Depois de quatro anos em Portugal, eu voltei pro Brasil num navio de cruzeiro. A tripulação era toda gringa, os cozinheiros inclusos. Quando o navio chegou em Recife, acho que eles quiseram fazer uma homenagem e a sobremesa do jantar era quindim. Não comia quindim há anos! Fiquei emocionada. Chega o quindim na mesa: era um quindim feito por alguém que nunca viu um quindim, mas seguiu direitinho a receita. Não tinha cara de quindim. Não tinha gosto de quindim.
Nós, publicitários, vivemos numa bolha. As pessoas na nossa bolha têm um privilégio: nós temos voz.
Eu sinto que a gente faz publicidade para mulheres assim. Segue a receita que está lá no briefing, usa os ingredientes todinhos da pesquisa que a marca encomendou. Mas nunca olhou no olho da pessoa de/com quem a gente tá falando, nunca conversou, nunca empatizou.
Empatia é o ingrediente que mais está em falta no mundo hoje. Se colocar no lugar do outro. O engraçado é que é uma capacidade inata do ser humano. Mas não estamos usando. Nem vou falar muito sobre empatia porque quero que você veja esse vídeo e, sim, ele tem 45 minutos mas vale cada segundo.
Aí surgem os estereótipos: a mulher multitarefa, sem tempo para nada, que está insatisfeita com o corpo, que é dependente financeiramente, que cuida da casa e dos filhos sozinha. Ou a mulher objeto, hiperssexualizada. Não somos só isso e algumas destas visões estão bem defasadas.
Acontece que essas histórias não estão colando mais. Se não estamos empatizando, também não estamos gerando identificação: 65% das mulheres afirmam não se identificar com a forma como são retratadas na publicidade.
Tem um vídeo lindo da autora Chimamanda Ngozi Adichie que fala sobre o que acontece quando contamos sempre a mesma história ou o mesmo lado de uma história.

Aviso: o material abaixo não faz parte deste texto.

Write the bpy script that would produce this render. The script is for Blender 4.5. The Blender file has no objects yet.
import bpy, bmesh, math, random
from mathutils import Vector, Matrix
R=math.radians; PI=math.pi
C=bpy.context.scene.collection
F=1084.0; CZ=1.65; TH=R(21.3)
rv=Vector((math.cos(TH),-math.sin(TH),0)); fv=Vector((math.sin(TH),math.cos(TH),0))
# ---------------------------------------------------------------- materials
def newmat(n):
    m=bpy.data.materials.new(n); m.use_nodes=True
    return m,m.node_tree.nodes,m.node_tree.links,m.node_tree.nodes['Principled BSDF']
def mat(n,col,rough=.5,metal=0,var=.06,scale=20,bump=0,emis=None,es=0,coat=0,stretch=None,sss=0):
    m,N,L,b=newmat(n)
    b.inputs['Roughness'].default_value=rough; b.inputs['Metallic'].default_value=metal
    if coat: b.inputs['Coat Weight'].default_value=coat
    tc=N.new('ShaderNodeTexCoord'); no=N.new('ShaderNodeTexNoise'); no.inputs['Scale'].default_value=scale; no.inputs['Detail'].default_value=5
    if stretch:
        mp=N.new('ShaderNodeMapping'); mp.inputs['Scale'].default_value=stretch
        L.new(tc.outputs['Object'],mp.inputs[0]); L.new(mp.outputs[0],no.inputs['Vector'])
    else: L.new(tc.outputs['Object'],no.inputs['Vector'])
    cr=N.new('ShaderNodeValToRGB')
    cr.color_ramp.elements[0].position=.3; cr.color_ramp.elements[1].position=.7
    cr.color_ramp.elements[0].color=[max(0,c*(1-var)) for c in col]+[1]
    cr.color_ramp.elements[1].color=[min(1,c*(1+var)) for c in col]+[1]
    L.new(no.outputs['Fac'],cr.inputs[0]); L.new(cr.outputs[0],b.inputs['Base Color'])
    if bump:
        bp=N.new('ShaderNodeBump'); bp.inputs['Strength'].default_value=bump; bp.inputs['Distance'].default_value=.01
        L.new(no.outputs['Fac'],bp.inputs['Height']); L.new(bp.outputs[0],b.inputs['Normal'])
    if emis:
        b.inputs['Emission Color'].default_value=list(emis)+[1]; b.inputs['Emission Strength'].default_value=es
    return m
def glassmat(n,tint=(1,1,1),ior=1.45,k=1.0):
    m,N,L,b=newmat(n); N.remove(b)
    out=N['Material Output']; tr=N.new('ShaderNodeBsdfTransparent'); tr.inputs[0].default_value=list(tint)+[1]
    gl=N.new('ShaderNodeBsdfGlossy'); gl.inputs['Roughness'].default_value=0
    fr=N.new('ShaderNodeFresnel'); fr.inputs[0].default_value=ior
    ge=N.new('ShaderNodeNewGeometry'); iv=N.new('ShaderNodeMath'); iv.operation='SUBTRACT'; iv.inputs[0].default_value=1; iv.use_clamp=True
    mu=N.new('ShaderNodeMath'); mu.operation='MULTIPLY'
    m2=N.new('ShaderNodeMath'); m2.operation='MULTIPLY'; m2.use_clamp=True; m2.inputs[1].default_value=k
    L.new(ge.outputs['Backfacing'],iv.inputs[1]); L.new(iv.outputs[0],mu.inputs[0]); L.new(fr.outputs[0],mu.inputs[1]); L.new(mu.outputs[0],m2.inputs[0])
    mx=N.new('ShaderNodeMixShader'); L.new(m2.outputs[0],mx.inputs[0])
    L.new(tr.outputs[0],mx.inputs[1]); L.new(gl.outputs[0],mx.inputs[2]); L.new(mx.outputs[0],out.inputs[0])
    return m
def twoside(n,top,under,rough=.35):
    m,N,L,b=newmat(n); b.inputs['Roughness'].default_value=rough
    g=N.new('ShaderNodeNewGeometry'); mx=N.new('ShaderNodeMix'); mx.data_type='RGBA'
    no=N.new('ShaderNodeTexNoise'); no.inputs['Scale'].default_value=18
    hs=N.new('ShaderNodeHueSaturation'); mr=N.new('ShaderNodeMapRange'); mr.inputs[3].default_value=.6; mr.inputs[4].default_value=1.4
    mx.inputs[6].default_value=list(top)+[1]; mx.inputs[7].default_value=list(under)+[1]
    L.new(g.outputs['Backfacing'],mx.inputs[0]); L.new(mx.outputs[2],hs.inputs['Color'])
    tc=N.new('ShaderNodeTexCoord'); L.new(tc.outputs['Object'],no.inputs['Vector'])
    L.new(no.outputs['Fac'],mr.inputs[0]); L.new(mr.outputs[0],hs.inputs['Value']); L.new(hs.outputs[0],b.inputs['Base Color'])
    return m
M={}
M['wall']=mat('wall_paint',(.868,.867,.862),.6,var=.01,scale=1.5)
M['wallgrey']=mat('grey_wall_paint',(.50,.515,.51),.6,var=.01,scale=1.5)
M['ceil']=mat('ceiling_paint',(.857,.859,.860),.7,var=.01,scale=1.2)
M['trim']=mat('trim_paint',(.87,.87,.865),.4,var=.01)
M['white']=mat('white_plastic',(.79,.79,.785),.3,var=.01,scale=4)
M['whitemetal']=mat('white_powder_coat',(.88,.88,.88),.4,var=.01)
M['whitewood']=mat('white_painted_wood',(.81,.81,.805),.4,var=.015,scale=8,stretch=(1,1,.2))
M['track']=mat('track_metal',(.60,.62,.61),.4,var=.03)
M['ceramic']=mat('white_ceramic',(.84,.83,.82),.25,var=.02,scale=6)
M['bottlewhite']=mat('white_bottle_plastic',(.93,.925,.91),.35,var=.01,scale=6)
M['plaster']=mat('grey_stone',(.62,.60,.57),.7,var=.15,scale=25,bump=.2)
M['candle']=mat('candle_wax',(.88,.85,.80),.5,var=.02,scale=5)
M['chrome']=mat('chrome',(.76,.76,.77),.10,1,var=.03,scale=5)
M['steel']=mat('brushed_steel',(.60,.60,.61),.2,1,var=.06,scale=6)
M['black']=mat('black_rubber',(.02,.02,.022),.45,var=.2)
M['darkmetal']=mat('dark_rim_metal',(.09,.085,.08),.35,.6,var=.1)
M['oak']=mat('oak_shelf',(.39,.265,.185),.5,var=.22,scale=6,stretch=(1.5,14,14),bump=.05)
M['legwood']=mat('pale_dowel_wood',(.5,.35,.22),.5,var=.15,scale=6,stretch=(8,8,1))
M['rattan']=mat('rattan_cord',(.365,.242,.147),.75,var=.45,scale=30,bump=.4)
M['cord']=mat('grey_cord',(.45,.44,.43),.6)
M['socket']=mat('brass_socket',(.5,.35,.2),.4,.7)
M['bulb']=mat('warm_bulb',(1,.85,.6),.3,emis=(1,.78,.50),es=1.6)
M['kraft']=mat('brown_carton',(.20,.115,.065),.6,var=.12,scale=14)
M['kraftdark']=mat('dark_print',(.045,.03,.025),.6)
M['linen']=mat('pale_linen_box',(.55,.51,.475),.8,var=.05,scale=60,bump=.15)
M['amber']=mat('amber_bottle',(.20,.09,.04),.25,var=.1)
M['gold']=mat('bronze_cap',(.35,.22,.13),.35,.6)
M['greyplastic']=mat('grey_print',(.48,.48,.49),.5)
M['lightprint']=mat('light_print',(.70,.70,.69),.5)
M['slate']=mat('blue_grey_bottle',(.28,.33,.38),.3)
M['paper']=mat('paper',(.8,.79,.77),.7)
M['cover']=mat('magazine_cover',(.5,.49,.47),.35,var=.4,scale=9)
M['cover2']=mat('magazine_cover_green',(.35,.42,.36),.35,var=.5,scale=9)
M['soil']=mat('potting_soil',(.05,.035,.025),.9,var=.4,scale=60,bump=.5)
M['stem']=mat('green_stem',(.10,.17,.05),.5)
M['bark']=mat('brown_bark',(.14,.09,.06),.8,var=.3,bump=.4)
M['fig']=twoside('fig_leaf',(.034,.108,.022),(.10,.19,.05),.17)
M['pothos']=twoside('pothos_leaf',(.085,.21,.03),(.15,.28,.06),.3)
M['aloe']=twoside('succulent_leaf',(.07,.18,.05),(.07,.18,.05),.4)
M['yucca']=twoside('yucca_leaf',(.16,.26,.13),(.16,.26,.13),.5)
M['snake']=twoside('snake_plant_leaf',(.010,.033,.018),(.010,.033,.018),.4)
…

Nós, publicitários, vivemos numa bolha. As pessoas na nossa bolha têm um privilégio: nós temos voz. Uma voz que é capaz de atingir milhares de pessoas e mudar a cultura. Só que hoje nós somos como vitrolas: apenas reproduzimos discursos prontos. O exercício da empatia nos convida a ser mais como megafones e dedicar o nosso espaço para amplificar as vozes que ninguém está ouvindo.
Tá pouco de vídeo? Quer mais um? Olha que inspiradora a fala da Diane Lima no TEDx Mulher que rolou em São Paulo:
“O processo criativo é um espaço de poder porque ele é um espaço de escolha. E quando a gente escolhe, a gente pode escolher pela libertação: por libertar as pessoas dos modelos e das prisões.”
E no meio do caminho a gente pode descobrir que está libertando as marcas também.